Tenslotte werd ook de gekleurde Bull Terrier toegestaan. Deze beslissing maakte het mogelijk zowel het doofheidprobleem op te lossen, als dat van het allesoverheersende, zeer onesthetische pigmentverlies, waar het ras veelvuldig door werd geplaagd. Uiteindelijk werd de Bull Terrier door de grote kleurenvariëteit steeds populairder.

 

In 1943 erkende de Britse Kennel Club eindelijk de 'Miniature Bull Terrier.' Maar dat had nauwelijks gevolgen voor een betere verspreiding ervan. Deze kleine Bull Terriërs bestonden eigenlijk al in het begin van de 19e eeuw; de Miniatuur Bull Terrier stamt af van de oude kleine Bull Terrier en de oude Toy Bull Terrier. Hoewel het miniatuurtype dus al heel lang bestond, was het kort na de Eerste Wereldoorlog (1914-1918) bijna uitgestorven.

 

Bull terrier

 

Daardoor zagen de liefhebbers van Miniatuur Bull Terriërs geen andere oplossing dan het fokken van een zwaarder slag. Het gewicht voor een showexemplaar werd daarom op 18 pond (ongeveer 8,2 kg) bepaald. Het succes van de Bull Terrier beleefde een hoogtepunt na de Tweede Wereldoorlog (1939-1945).

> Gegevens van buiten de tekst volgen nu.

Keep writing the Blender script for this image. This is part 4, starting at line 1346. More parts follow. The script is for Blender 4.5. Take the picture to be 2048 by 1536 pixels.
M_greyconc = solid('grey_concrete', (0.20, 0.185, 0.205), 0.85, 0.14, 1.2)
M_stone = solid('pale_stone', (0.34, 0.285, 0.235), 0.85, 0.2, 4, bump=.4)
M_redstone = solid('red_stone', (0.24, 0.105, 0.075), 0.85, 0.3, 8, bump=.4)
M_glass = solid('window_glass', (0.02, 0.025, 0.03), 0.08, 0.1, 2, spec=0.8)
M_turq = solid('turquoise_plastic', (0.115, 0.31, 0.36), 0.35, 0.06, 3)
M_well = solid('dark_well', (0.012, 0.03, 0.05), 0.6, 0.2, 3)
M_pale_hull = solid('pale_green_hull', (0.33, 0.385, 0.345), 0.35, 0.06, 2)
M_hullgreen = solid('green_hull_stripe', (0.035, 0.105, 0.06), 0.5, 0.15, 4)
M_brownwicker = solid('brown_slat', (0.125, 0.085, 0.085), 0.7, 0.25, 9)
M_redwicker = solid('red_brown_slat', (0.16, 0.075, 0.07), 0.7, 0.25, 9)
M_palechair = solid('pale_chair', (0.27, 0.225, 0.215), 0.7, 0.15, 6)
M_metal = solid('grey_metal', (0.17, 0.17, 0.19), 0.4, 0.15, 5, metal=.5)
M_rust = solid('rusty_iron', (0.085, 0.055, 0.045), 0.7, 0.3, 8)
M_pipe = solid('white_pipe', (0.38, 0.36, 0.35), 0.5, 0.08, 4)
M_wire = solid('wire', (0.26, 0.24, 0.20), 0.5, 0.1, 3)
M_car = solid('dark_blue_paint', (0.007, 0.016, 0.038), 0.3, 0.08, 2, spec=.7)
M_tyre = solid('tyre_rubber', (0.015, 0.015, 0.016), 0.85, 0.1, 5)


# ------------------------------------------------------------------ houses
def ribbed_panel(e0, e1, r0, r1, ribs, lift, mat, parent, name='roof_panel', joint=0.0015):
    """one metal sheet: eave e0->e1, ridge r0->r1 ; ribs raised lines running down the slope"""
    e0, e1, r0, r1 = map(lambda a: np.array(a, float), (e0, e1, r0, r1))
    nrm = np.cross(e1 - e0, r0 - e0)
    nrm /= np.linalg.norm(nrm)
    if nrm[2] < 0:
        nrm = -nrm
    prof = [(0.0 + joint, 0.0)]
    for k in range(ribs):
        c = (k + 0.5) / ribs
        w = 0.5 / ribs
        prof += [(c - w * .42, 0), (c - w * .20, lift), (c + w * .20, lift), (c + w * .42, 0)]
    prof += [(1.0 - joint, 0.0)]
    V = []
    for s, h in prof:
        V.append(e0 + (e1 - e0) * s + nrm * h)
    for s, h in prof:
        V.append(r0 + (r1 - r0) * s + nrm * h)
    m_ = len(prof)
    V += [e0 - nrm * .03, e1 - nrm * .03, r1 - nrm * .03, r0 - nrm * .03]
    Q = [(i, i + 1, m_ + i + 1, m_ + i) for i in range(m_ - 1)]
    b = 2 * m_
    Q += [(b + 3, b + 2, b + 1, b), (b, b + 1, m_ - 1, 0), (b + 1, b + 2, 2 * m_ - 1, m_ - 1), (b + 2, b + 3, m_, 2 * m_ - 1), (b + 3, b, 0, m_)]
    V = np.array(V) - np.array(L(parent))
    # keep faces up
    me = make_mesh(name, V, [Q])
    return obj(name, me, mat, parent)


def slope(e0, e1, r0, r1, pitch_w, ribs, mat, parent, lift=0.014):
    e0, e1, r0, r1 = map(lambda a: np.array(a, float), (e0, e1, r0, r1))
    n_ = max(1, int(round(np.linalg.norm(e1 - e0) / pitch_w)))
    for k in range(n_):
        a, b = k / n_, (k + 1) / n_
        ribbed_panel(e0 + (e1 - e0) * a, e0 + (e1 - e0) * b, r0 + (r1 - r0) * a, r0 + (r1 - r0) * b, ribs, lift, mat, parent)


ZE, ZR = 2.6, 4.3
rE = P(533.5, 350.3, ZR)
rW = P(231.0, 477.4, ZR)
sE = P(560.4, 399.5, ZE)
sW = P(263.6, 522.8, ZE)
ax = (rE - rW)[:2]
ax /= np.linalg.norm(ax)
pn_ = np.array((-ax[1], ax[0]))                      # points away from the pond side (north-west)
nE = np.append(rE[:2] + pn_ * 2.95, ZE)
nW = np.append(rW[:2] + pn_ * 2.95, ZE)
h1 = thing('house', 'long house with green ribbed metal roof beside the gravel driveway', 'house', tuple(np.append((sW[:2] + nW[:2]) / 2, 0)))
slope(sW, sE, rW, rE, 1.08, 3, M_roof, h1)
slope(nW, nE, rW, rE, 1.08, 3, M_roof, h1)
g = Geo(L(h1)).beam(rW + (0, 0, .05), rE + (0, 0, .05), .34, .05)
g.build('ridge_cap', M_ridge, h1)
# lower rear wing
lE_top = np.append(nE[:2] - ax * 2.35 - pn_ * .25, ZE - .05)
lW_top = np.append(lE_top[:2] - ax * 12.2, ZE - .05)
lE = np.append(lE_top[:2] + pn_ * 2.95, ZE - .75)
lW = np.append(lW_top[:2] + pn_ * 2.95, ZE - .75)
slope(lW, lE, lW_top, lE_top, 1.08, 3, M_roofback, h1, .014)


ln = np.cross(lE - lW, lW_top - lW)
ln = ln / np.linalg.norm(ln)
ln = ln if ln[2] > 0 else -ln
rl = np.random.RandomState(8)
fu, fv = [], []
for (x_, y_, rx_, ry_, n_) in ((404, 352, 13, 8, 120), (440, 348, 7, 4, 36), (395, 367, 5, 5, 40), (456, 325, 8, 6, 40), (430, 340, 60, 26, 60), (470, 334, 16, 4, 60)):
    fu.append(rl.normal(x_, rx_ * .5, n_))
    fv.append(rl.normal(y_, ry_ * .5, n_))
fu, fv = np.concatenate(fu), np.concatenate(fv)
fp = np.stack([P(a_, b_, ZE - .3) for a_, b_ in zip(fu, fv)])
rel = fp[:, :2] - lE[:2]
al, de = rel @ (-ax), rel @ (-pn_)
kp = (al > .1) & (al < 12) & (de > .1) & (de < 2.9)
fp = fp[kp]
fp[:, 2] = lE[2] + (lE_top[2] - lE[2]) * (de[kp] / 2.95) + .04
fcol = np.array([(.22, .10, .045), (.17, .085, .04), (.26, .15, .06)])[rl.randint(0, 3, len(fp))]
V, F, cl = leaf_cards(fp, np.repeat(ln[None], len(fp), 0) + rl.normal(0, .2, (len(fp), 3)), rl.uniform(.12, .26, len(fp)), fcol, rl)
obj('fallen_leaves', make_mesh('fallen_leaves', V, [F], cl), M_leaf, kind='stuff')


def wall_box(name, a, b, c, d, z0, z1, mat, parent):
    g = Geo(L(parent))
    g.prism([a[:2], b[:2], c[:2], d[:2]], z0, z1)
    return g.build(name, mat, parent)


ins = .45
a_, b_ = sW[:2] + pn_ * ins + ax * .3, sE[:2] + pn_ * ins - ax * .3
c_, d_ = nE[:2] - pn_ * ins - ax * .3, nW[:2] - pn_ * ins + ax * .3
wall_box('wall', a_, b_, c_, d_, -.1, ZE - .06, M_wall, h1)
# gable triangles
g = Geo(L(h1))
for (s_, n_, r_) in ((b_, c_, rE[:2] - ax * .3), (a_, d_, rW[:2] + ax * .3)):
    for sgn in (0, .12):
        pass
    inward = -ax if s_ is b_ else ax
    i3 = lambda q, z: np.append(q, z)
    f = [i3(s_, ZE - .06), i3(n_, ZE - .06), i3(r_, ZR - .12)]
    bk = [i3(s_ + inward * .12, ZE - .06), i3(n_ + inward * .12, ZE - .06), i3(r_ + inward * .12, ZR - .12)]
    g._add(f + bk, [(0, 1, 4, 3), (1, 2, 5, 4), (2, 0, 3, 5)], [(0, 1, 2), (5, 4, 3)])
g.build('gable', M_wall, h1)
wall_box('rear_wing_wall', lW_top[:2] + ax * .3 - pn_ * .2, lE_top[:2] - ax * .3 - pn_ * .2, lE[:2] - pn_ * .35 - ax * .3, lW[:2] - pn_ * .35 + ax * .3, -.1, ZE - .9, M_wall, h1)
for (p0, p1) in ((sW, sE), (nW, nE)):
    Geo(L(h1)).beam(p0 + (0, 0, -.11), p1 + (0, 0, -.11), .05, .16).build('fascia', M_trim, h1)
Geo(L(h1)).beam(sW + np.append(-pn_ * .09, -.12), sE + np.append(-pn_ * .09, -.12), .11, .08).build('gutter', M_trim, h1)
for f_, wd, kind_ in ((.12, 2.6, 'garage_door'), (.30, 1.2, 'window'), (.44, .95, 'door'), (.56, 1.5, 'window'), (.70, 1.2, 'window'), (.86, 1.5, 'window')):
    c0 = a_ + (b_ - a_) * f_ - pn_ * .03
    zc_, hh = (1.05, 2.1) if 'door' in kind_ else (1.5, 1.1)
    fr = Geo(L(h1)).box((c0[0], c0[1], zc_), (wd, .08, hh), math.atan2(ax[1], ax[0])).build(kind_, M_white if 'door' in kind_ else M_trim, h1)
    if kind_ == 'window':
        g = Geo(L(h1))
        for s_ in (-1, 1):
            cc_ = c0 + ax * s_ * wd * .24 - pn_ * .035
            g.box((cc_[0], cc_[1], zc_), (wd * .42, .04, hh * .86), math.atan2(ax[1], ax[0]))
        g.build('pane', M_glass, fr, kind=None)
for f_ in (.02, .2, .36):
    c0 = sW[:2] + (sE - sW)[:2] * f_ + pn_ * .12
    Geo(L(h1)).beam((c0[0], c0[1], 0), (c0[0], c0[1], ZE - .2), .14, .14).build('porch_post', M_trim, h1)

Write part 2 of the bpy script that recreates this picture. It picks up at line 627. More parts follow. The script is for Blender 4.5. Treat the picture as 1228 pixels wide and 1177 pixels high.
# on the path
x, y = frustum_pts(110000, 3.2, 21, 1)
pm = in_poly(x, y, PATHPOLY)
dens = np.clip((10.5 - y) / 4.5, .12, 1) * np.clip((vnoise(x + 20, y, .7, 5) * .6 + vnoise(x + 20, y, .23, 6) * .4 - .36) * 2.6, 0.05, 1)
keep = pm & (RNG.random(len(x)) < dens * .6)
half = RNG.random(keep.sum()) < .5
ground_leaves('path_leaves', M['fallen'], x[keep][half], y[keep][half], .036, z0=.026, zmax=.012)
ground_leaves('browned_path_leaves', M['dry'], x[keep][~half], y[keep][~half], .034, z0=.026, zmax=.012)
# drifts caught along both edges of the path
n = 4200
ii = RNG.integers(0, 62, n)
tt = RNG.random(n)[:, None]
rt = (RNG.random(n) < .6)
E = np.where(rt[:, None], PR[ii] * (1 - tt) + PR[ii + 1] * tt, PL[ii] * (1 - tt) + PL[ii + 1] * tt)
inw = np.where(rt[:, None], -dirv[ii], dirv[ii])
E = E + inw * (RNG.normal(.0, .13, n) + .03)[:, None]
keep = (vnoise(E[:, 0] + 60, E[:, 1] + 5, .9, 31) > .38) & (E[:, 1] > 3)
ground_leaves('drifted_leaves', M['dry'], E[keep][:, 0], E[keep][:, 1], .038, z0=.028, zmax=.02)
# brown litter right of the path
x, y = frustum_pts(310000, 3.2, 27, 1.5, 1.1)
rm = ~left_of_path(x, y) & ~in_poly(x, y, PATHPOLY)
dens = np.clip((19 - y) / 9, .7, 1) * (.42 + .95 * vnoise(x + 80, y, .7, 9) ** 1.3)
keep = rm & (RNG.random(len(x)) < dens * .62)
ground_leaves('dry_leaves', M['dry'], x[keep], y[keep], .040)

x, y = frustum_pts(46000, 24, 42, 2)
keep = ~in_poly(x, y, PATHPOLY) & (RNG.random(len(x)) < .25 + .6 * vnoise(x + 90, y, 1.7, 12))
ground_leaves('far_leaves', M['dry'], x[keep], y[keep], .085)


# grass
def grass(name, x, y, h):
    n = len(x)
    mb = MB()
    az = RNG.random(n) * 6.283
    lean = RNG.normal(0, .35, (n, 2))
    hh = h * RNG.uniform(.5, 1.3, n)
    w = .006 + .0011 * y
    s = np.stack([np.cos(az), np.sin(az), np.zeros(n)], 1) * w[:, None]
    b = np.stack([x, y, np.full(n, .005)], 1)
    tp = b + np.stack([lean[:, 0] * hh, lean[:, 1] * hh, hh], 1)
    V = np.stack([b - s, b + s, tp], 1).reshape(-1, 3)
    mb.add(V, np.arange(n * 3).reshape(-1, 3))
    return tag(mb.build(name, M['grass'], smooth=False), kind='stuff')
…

In de oorlog werd hij als politiehond gebruikt, en later als jachthond voor de jacht op grof wild in Afrika, omdat hij zo goed bestand bleek tegen het tropische klimaat. Sindsdien heeft de Bull Terrier zich in de Verenigde Staten gevestigd en in alle landen van het Britse Gemenebest. In Zuid-Afrika is het een van de populairste rassen, evenals in Duitsland, België en Nederland.